#### [Dataset section]
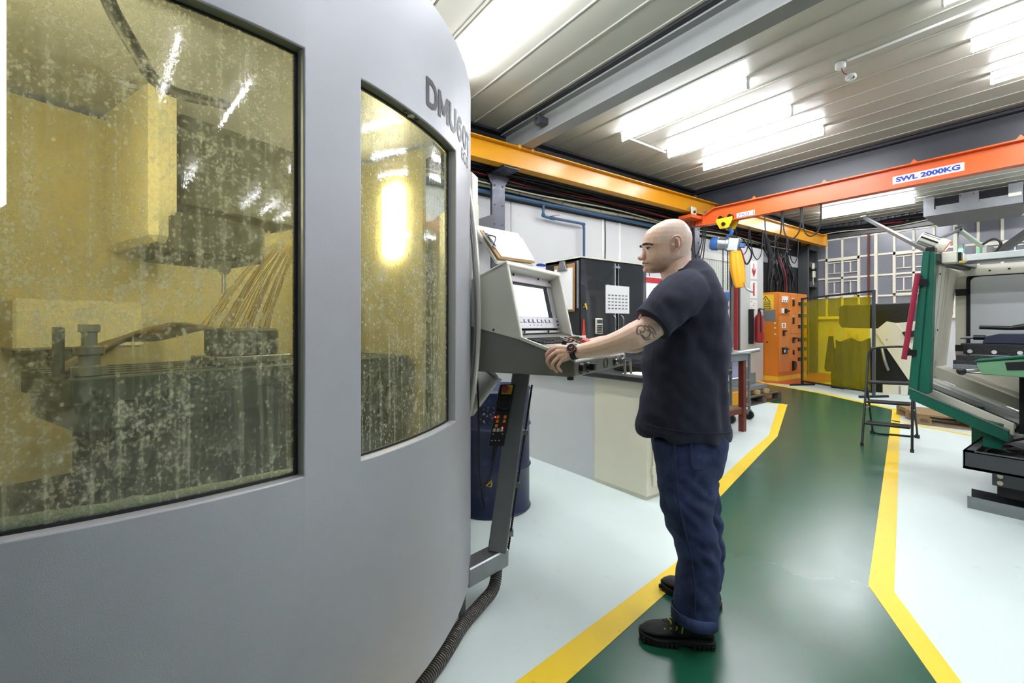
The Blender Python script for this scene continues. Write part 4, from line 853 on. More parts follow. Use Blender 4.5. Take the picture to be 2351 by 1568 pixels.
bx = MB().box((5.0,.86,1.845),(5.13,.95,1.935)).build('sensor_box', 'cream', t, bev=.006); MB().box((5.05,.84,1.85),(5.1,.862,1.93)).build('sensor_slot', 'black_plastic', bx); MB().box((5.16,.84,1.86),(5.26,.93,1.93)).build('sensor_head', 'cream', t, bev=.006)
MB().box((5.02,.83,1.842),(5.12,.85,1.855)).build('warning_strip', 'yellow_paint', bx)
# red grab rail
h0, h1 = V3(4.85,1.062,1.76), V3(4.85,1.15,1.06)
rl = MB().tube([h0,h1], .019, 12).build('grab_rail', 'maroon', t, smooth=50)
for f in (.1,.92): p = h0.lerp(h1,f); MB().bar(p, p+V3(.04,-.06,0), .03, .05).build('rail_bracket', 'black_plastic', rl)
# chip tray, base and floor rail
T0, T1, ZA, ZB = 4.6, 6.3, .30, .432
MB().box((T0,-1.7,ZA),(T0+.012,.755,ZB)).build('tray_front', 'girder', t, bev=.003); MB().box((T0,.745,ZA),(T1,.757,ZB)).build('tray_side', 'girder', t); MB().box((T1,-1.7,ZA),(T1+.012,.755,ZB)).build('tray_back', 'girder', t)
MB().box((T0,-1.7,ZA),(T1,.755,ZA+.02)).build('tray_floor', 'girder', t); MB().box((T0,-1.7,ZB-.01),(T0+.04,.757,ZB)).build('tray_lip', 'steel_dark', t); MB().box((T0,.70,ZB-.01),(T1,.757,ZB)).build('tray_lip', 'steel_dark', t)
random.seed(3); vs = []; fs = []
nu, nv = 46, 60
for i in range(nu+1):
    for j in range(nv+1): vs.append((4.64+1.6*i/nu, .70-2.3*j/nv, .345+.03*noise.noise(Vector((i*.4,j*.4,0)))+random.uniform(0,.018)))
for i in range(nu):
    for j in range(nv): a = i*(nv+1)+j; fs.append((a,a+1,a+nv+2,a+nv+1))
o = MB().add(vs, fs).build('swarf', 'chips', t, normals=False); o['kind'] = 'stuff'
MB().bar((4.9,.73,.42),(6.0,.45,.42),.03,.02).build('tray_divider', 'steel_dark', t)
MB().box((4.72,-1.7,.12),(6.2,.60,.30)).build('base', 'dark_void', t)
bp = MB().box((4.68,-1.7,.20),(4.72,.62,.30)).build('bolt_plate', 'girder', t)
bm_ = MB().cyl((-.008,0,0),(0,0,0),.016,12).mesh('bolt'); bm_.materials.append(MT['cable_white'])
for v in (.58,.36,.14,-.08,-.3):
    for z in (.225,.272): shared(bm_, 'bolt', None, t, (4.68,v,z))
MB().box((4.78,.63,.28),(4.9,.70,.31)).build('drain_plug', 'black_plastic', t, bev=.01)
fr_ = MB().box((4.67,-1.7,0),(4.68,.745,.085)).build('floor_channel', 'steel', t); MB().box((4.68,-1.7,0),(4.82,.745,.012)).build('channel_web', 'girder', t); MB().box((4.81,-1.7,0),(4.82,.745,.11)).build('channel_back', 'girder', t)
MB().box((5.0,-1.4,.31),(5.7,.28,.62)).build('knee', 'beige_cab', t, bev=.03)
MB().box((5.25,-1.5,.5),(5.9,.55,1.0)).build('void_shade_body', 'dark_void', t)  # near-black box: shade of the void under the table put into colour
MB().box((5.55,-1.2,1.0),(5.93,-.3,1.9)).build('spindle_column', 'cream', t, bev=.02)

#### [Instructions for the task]
Retype the whole listing, keeping every line identical and omitting all pictures.

#### [Result for this task]
The Blender Python script for this scene continues. Write part 4, from line 853 on. More parts follow. Use Blender 4.5. Take the picture to be 2351 by 1568 pixels.
bx = MB().box((5.0,.86,1.845),(5.13,.95,1.935)).build('sensor_box', 'cream', t, bev=.006); MB().box((5.05,.84,1.85),(5.1,.862,1.93)).build('sensor_slot', 'black_plastic', bx); MB().box((5.16,.84,1.86),(5.26,.93,1.93)).build('sensor_head', 'cream', t, bev=.006)
MB().box((5.02,.83,1.842),(5.12,.85,1.855)).build('warning_strip', 'yellow_paint', bx)
# red grab rail
h0, h1 = V3(4.85,1.062,1.76), V3(4.85,1.15,1.06)
rl = MB().tube([h0,h1], .019, 12).build('grab_rail', 'maroon', t, smooth=50)
for f in (.1,.92): p = h0.lerp(h1,f); MB().bar(p, p+V3(.04,-.06,0), .03, .05).build('rail_bracket', 'black_plastic', rl)
# chip tray, base and floor rail
T0, T1, ZA, ZB = 4.6, 6.3, .30, .432
MB().box((T0,-1.7,ZA),(T0+.012,.755,ZB)).build('tray_front', 'girder', t, bev=.003); MB().box((T0,.745,ZA),(T1,.757,ZB)).build('tray_side', 'girder', t); MB().box((T1,-1.7,ZA),(T1+.012,.755,ZB)).build('tray_back', 'girder', t)
MB().box((T0,-1.7,ZA),(T1,.755,ZA+.02)).build('tray_floor', 'girder', t); MB().box((T0,-1.7,ZB-.01),(T0+.04,.757,ZB)).build('tray_lip', 'steel_dark', t); MB().box((T0,.70,ZB-.01),(T1,.757,ZB)).build('tray_lip', 'steel_dark', t)
random.seed(3); vs = []; fs = []
nu, nv = 46, 60
for i in range(nu+1):
    for j in range(nv+1): vs.append((4.64+1.6*i/nu, .70-2.3*j/nv, .345+.03*noise.noise(Vector((i*.4,j*.4,0)))+random.uniform(0,.018)))
for i in range(nu):
    for j in range(nv): a = i*(nv+1)+j; fs.append((a,a+1,a+nv+2,a+nv+1))
o = MB().add(vs, fs).build('swarf', 'chips', t, normals=False); o['kind'] = 'stuff'
MB().bar((4.9,.73,.42),(6.0,.45,.42),.03,.02).build('tray_divider', 'steel_dark', t)
MB().box((4.72,-1.7,.12),(6.2,.60,.30)).build('base', 'dark_void', t)
bp = MB().box((4.68,-1.7,.20),(4.72,.62,.30)).build('bolt_plate', 'girder', t)
bm_ = MB().cyl((-.008,0,0),(0,0,0),.016,12).mesh('bolt'); bm_.materials.append(MT['cable_white'])
for v in (.58,.36,.14,-.08,-.3):
    for z in (.225,.272): shared(bm_, 'bolt', None, t, (4.68,v,z))
MB().box((4.78,.63,.28),(4.9,.70,.31)).build('drain_plug', 'black_plastic', t, bev=.01)
fr_ = MB().box((4.67,-1.7,0),(4.68,.745,.085)).build('floor_channel', 'steel', t); MB().box((4.68,-1.7,0),(4.82,.745,.012)).build('channel_web', 'girder', t); MB().box((4.81,-1.7,0),(4.82,.745,.11)).build('channel_back', 'girder', t)
MB().box((5.0,-1.4,.31),(5.7,.28,.62)).build('knee', 'beige_cab', t, bev=.03)
MB().box((5.25,-1.5,.5),(5.9,.55,1.0)).build('void_shade_body', 'dark_void', t)  # near-black box: shade of the void under the table put into colour
MB().box((5.55,-1.2,1.0),(5.93,-.3,1.9)).build('spindle_column', 'cream', t, bev=.02)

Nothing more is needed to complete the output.